Creo que no hemos aprendido, o no queremos aprender, la lección de Auschwitz, simbolizando en ella todos los intentos de aniquilación del otro, del distinto. Una consecuencia de la brutalización de la política, descrita por George Mosse, producida tras la Gran Guerra, el origen último de todos los desastres que han azotado Europa durante este siglo, y cuyas secuelas siguen aún coleteando entre nosotros –un ejemplo claro, la guerra entre Rusia y Ucrania, o los conflictos por la hegemonía en el Próximo Oriente-, que en España estalló dramáticamente en los años treinta y de cuya gravedad parece que no somos conscientes cuando, frívolamente, desenterramos viejos enfrentamientos que ya sólo deberían ser objeto de estudio por parte de los historiadores.

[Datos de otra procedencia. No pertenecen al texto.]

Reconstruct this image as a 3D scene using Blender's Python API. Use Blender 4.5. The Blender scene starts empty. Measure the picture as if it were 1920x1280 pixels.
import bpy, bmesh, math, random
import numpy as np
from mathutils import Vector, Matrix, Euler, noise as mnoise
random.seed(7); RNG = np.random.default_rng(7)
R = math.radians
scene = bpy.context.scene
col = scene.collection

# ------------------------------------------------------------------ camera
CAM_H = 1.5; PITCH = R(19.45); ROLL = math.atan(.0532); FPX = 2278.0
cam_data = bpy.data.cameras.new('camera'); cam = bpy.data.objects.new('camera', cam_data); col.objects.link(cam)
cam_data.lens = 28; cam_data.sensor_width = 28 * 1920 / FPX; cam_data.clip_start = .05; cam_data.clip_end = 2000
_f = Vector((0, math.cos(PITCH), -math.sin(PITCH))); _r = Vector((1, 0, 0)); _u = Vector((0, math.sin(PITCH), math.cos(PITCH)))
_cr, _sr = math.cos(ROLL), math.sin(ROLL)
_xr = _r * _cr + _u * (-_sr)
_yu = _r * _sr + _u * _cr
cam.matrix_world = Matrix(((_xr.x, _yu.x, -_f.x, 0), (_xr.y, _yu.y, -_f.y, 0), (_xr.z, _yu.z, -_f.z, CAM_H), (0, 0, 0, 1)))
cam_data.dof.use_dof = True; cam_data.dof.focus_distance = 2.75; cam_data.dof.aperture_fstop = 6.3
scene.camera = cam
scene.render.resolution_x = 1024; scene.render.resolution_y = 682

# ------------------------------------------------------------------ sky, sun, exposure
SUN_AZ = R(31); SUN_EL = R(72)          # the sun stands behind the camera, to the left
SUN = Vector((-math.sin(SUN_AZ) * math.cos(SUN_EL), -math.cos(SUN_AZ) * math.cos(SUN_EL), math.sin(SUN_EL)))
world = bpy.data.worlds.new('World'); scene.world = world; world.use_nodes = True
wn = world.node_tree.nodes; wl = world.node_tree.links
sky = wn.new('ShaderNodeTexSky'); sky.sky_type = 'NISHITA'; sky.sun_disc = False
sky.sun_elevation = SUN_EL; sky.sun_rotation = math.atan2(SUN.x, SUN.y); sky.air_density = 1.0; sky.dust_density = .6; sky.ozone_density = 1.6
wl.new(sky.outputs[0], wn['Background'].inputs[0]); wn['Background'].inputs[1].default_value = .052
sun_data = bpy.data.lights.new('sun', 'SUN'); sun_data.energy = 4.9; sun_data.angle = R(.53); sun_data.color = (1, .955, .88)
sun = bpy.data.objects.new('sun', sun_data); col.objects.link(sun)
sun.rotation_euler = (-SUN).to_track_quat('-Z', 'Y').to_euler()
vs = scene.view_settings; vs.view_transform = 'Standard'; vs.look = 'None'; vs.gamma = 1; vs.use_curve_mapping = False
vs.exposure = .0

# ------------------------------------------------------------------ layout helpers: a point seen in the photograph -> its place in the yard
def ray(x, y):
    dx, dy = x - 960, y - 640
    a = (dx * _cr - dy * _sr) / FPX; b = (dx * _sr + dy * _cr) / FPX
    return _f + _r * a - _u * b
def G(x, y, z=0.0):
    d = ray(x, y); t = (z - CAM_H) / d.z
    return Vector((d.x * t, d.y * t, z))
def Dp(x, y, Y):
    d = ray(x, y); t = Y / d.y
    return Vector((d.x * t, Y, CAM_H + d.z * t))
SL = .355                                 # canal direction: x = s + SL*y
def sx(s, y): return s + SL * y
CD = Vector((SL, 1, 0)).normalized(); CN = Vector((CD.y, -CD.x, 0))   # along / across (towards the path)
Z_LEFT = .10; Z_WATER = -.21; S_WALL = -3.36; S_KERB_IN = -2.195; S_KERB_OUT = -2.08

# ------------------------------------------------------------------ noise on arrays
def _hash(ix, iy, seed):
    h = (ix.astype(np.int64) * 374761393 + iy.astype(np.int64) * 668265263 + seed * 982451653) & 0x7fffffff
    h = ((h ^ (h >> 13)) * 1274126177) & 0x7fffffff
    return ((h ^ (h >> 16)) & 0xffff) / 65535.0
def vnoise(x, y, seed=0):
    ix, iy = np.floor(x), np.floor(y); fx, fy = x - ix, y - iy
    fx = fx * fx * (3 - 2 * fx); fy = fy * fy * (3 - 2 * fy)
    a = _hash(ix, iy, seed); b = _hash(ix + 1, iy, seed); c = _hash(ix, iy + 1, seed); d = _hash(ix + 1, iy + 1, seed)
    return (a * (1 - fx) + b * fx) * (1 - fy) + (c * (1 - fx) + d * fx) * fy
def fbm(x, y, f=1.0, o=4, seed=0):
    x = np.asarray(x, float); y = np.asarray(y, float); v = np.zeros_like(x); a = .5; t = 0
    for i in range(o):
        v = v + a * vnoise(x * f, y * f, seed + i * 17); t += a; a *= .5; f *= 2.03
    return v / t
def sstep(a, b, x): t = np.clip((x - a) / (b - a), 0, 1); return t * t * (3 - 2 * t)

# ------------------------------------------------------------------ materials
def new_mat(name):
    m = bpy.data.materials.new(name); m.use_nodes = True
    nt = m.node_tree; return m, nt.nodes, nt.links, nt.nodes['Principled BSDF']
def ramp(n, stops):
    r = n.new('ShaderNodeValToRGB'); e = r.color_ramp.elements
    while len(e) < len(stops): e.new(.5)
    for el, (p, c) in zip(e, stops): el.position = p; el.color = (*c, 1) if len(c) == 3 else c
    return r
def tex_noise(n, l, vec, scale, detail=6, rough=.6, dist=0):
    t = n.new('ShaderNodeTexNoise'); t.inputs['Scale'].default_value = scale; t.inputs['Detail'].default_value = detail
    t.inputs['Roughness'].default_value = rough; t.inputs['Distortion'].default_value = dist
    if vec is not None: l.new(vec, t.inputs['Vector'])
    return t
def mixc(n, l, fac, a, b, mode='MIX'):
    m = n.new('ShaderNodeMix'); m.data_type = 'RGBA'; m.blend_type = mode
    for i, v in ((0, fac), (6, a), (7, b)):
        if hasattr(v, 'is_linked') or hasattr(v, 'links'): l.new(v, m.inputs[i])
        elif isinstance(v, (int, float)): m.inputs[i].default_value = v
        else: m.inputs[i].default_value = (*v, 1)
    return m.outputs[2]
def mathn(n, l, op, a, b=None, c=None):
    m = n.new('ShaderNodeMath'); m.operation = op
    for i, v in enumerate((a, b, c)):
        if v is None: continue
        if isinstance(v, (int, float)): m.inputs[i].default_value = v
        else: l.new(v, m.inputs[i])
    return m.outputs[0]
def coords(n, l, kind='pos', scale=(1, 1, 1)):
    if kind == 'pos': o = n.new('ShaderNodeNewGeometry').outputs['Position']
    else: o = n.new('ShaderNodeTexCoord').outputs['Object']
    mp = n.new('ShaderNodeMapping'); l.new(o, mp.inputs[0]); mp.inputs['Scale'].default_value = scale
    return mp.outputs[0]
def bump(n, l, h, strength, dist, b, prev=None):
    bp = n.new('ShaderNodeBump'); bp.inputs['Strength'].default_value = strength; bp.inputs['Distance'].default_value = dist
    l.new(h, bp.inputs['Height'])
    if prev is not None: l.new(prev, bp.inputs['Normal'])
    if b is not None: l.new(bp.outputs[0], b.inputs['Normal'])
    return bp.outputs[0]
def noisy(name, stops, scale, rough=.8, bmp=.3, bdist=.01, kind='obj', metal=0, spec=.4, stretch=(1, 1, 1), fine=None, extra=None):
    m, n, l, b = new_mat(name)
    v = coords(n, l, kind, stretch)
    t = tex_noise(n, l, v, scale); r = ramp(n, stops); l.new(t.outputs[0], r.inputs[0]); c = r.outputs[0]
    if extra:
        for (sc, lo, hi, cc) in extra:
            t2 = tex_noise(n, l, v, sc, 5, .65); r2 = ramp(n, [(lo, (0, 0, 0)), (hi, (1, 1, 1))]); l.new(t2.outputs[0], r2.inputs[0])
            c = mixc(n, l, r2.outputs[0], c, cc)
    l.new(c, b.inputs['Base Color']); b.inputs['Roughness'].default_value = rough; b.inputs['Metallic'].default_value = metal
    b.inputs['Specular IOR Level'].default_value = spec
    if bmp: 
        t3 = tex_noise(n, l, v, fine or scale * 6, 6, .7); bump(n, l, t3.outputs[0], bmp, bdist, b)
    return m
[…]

Recordar, para no olvidar. Recordar, para no repetir. Si alguna función tiene la Historia debería ser ésta, mantener vivo el sentimiento de horror para evitar que volvamos a precipitarnos en él. Ninguna generación está exenta del peligro de recaer en esos terribles errores, porque siempre la hybris, la soberbia viene, como ya nos advirtieron los griegos, acompañada del castigo.
Termino de leer el epistolario, recién publicado, de Irène Némirovsky, Cartas de una vida, que recoge las que conservamos de la escritora rusa afincada en Francia. Más allá del interés en poder conocer a través de ellas la historia de vida de la autora, me ha impactado especialmente la lectura de las últimas que escribió, desde el pequeño francés de Issy-l´Évêque, donde se había refugiado tras la entrada de las tropas alemanas en Francia; especialmente dramática es la última que conservamos, redactada desde el campo de concentración de Pithiviers, el día que iba a ser conducida, sin conocer su destino, a Auschwitz, donde moriría. Sabiendo, en dramático spoiler, su cruel final, la lectura de cada una de ellas me impactaba en el alma. Como ella, millones de personas fueron borradas de la faz de la tierra como si de una plaga de insectos se tratase.
En Auschwitz sólo cabe guardar silencio. Un silencio que es interrogación. Benedicto XVI, en aquel lugar de terror, demandaba a Dios por qué estuvo callado. Pero es también una exigencia y un compromiso. El de que, por nuestra parte, no permitamos, por acción u omisión, que tal crimen contra la humanidad se repita. Jamás.